Prompt: Quote exactly the lines spanning from the top of the data below to the line that contains "weed('weed', -2.05, 10.6, 60, .3, 'low", including both.

——————

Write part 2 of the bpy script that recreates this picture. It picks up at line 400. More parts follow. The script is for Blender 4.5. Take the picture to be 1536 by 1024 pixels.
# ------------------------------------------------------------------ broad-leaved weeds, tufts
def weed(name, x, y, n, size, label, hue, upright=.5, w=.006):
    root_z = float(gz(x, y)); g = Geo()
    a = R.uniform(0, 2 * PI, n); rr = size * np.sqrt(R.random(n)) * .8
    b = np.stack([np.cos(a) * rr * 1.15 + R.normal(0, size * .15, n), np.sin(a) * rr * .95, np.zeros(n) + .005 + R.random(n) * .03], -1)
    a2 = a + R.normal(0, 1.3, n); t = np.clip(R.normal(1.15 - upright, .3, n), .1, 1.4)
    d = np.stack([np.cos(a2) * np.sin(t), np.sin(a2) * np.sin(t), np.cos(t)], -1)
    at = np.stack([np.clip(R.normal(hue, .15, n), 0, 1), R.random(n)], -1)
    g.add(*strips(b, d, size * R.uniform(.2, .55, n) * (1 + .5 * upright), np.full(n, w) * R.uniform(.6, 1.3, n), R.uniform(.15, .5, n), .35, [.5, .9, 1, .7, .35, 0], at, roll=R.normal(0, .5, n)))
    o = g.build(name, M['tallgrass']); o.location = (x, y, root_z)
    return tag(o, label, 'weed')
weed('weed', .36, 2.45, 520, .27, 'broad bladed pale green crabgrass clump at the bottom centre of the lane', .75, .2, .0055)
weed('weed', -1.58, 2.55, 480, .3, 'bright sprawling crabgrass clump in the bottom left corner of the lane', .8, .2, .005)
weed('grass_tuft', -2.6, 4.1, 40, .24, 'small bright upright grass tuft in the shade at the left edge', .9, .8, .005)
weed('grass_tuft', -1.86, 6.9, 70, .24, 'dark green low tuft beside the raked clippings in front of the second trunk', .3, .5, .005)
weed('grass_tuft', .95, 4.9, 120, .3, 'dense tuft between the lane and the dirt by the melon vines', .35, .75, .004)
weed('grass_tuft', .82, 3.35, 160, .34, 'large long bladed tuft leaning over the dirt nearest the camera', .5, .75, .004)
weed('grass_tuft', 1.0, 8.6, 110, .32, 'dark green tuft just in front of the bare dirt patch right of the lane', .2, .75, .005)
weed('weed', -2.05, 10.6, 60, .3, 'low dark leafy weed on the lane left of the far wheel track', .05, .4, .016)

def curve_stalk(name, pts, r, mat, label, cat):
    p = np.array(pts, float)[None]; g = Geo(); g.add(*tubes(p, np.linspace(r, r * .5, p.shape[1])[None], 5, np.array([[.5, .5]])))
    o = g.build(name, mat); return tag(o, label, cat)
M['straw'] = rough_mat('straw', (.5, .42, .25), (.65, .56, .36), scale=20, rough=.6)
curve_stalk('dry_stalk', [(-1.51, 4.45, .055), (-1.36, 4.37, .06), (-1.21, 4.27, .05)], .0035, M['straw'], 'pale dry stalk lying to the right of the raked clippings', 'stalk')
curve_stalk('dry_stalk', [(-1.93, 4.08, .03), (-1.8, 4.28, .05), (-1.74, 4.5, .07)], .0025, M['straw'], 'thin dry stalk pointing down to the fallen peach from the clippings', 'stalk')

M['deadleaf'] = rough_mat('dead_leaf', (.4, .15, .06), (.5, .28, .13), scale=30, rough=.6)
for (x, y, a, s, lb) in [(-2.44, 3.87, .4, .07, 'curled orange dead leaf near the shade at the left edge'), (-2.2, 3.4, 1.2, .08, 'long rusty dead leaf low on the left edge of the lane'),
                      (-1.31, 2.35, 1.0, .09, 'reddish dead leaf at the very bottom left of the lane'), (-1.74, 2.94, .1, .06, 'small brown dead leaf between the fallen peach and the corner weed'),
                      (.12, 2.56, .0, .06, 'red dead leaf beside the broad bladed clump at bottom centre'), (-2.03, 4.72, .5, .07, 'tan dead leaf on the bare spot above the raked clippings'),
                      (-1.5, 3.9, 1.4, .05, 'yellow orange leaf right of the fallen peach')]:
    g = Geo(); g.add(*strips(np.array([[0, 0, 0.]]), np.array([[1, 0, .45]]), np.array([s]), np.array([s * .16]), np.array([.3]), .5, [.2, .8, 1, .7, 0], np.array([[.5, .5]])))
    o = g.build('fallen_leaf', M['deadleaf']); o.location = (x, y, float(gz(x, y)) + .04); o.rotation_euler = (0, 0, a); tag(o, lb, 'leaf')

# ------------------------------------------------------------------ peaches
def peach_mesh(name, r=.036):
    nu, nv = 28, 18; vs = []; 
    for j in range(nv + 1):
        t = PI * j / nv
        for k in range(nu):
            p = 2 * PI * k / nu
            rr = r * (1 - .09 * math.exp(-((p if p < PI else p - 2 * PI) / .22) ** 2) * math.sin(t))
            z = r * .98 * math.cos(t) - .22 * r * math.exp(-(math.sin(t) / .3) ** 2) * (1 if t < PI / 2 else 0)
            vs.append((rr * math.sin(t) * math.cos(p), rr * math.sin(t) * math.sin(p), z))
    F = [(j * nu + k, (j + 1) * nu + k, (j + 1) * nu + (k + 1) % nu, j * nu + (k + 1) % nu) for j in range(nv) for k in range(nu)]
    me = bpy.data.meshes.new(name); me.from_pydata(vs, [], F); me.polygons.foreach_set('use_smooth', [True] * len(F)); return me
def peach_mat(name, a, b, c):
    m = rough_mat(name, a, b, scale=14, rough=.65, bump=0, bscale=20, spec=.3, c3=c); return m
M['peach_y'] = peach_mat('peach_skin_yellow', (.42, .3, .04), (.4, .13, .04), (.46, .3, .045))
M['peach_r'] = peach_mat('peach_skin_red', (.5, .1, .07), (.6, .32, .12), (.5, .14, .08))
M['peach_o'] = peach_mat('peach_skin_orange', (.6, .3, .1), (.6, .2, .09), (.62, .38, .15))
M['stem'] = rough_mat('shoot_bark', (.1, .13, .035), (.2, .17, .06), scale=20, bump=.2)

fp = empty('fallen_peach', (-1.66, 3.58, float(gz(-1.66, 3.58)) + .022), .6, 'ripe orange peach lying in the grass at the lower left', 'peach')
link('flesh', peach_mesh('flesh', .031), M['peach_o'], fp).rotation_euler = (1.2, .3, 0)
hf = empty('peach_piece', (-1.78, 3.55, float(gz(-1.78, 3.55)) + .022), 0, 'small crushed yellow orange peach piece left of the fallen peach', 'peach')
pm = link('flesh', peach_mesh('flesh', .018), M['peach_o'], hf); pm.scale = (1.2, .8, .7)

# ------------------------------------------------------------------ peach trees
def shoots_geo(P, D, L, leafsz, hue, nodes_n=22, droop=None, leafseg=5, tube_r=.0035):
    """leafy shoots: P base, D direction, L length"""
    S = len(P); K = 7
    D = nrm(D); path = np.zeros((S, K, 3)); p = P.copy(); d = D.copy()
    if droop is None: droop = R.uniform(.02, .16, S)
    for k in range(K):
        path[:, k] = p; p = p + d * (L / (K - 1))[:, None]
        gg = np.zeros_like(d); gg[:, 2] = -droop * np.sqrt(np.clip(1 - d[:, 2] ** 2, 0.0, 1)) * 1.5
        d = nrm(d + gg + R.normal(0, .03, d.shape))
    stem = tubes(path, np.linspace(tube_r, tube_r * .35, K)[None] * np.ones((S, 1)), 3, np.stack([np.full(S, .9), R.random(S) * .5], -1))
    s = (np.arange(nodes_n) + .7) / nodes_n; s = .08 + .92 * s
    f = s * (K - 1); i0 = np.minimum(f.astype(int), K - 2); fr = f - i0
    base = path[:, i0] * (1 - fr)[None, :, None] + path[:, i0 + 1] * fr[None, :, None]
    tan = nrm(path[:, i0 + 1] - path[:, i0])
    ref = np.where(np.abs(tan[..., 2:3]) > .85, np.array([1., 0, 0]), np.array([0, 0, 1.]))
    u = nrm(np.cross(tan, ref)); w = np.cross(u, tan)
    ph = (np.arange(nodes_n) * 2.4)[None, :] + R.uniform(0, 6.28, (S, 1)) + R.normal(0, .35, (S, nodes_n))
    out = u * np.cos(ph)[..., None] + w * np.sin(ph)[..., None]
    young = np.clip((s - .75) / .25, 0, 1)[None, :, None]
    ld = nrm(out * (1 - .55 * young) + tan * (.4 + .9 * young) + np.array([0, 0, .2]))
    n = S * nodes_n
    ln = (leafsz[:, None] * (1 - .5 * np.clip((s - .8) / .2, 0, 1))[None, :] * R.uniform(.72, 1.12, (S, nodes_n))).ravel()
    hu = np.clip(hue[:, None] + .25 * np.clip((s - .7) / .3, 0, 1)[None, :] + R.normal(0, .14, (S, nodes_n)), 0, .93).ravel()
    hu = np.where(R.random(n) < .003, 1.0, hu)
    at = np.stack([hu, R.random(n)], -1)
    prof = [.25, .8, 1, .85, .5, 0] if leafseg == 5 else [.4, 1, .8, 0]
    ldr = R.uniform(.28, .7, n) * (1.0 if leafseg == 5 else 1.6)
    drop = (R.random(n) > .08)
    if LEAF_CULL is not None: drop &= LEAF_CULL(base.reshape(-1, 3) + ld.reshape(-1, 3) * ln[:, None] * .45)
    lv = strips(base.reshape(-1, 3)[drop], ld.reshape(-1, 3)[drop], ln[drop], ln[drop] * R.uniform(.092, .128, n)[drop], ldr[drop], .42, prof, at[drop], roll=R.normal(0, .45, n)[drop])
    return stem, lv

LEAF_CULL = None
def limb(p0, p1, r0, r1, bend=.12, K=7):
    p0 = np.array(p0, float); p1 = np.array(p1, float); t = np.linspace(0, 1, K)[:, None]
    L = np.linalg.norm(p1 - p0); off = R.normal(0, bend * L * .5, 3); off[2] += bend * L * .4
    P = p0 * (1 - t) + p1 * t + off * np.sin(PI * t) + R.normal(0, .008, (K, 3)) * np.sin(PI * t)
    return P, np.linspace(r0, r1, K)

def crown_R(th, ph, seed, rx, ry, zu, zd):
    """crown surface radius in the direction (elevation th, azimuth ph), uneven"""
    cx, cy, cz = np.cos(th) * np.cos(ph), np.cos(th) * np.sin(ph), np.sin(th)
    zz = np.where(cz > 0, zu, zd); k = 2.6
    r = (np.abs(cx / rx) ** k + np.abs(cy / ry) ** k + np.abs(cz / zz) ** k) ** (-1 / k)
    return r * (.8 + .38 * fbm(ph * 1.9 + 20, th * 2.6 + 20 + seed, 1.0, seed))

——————

Answer for this exercise:
Write part 2 of the bpy script that recreates this picture. It picks up at line 400. More parts follow. The script is for Blender 4.5. Take the picture to be 1536 by 1024 pixels.
# ------------------------------------------------------------------ broad-leaved weeds, tufts
def weed(name, x, y, n, size, label, hue, upright=.5, w=.006):
    root_z = float(gz(x, y)); g = Geo()
    a = R.uniform(0, 2 * PI, n); rr = size * np.sqrt(R.random(n)) * .8
    b = np.stack([np.cos(a) * rr * 1.15 + R.normal(0, size * .15, n), np.sin(a) * rr * .95, np.zeros(n) + .005 + R.random(n) * .03], -1)
    a2 = a + R.normal(0, 1.3, n); t = np.clip(R.normal(1.15 - upright, .3, n), .1, 1.4)
    d = np.stack([np.cos(a2) * np.sin(t), np.sin(a2) * np.sin(t), np.cos(t)], -1)
    at = np.stack([np.clip(R.normal(hue, .15, n), 0, 1), R.random(n)], -1)
    g.add(*strips(b, d, size * R.uniform(.2, .55, n) * (1 + .5 * upright), np.full(n, w) * R.uniform(.6, 1.3, n), R.uniform(.15, .5, n), .35, [.5, .9, 1, .7, .35, 0], at, roll=R.normal(0, .5, n)))
    o = g.build(name, M['tallgrass']); o.location = (x, y, root_z)
    return tag(o, label, 'weed')
weed('weed', .36, 2.45, 520, .27, 'broad bladed pale green crabgrass clump at the bottom centre of the lane', .75, .2, .0055)
weed('weed', -1.58, 2.55, 480, .3, 'bright sprawling crabgrass clump in the bottom left corner of the lane', .8, .2, .005)
weed('grass_tuft', -2.6, 4.1, 40, .24, 'small bright upright grass tuft in the shade at the left edge', .9, .8, .005)
weed('grass_tuft', -1.86, 6.9, 70, .24, 'dark green low tuft beside the raked clippings in front of the second trunk', .3, .5, .005)
weed('grass_tuft', .95, 4.9, 120, .3, 'dense tuft between the lane and the dirt by the melon vines', .35, .75, .004)
weed('grass_tuft', .82, 3.35, 160, .34, 'large long bladed tuft leaning over the dirt nearest the camera', .5, .75, .004)
weed('grass_tuft', 1.0, 8.6, 110, .32, 'dark green tuft just in front of the bare dirt patch right of the lane', .2, .75, .005)
weed('weed', -2.05, 10.6, 60, .3, 'low dark leafy weed on the lane left of the far wheel track', .05, .4, .016)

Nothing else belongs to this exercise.